President grants audience to Kaunda

Accra, Sept 22, GNA - President Jerry John Rawlings on Wednesday painted a gloomy political picture for Africa and said there is "too much politics of back-stabbing on the continent".

He said some politicians, out of entirely personal motives, paint people in leadership black, tell lies about them and even go to the extent of discrediting their countries to the outside world in order to make governments they are opposed to unpopular. "Africa lacks political maturity.

We should give credit when it is due and condemn when the situation calls for it", the President said when he received ex-President Kenneth Kaunda of Zambia at the Castle, Osu.

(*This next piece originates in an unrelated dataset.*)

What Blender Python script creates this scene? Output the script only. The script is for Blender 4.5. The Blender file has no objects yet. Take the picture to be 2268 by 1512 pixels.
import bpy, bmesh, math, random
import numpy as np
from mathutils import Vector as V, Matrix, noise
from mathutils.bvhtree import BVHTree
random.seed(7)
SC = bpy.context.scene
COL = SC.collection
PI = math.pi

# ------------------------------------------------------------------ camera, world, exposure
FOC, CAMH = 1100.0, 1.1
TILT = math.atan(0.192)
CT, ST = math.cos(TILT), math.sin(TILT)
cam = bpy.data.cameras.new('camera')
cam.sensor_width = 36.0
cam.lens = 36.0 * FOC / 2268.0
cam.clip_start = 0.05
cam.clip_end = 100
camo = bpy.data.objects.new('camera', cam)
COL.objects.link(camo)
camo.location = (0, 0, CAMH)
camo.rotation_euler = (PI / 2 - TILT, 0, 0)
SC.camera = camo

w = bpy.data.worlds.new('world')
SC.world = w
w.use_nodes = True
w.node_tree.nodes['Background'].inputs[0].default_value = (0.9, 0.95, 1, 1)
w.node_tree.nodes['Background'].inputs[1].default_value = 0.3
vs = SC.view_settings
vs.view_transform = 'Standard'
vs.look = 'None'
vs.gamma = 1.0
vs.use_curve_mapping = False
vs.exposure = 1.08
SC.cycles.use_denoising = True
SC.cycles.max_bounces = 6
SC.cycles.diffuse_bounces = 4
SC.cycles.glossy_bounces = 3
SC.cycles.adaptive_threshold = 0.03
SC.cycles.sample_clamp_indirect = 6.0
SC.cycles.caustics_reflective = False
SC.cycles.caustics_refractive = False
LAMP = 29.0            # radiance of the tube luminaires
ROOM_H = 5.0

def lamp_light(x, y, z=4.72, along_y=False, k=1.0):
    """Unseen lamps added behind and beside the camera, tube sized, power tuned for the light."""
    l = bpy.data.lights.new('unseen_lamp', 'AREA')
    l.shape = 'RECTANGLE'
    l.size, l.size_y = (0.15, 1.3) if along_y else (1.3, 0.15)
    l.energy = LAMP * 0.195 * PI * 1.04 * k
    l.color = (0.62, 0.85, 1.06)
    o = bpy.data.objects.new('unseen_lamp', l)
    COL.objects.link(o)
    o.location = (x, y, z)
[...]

The former Zambian leader is in the country as the Special Guest for the 90th birthday celebration of the late President Kwame Nkrumah who died 27 years ago.

Both leaders led their countries to independence but while Dr Nkrumah was ousted in 1966, Dr Kaunda lost elections and has been embroiled in turmoil with the government of President Frederick Chiluba, which stripped him of his Zambian citizenship.

President Rawlings, who enjoys close friendship with Dr Kaunda, said if African politicians do not discard their "pull-him-down tactics", the continent's growth would continue to be stunted.

President Rawlings appealed to Africa's elder statesmen such as Dr Kaunda and ex-President Julius Nyerere of Tanzania to speak a against some of the ills afflicting the continent.

"The battle is not yet over for those of you still alive. You have the moral authority and you are the conscience of Africa. Dr Nyerere is making a lot of efforts but we want to hear more".

President Rawlings said as a new millennium approaches "we must take ourselves more seriously and plan how we will achieve our visions in terms of development."

Dr Kaunda said as a contemporary of Dr Nkrumah he is gratified the late President has at long last been rehabilitated and commended the government for it. "The rehabilitation of Dr Nkrumah is there for everybody to see.

He was too much of a giant to be destroyed. Although he was born in Ghana, he belonged to the whole of Africa." He said that apart from his rehabilitation, the late President's programmes are being pursued by the government and this could be seen in the economic development of the country.

"The cornerstone of the government's success is its ability to bring together people from different shades of political opinion." Alhaji Mahama Iddrisu, Adviser to the President on Governmental Affairs, Prof. Kofi Awoonor, a Presidential Aide and Mr John Tettegah, a former trade unionist, paid tribute to Dr Nkrumah and said his ideas are still valid.

Alhaji Iddrissu said the late President's call for continental unity and an African Defence Force remain valid and that if the force had been established it could have intervened in some of the conflicts on the continent.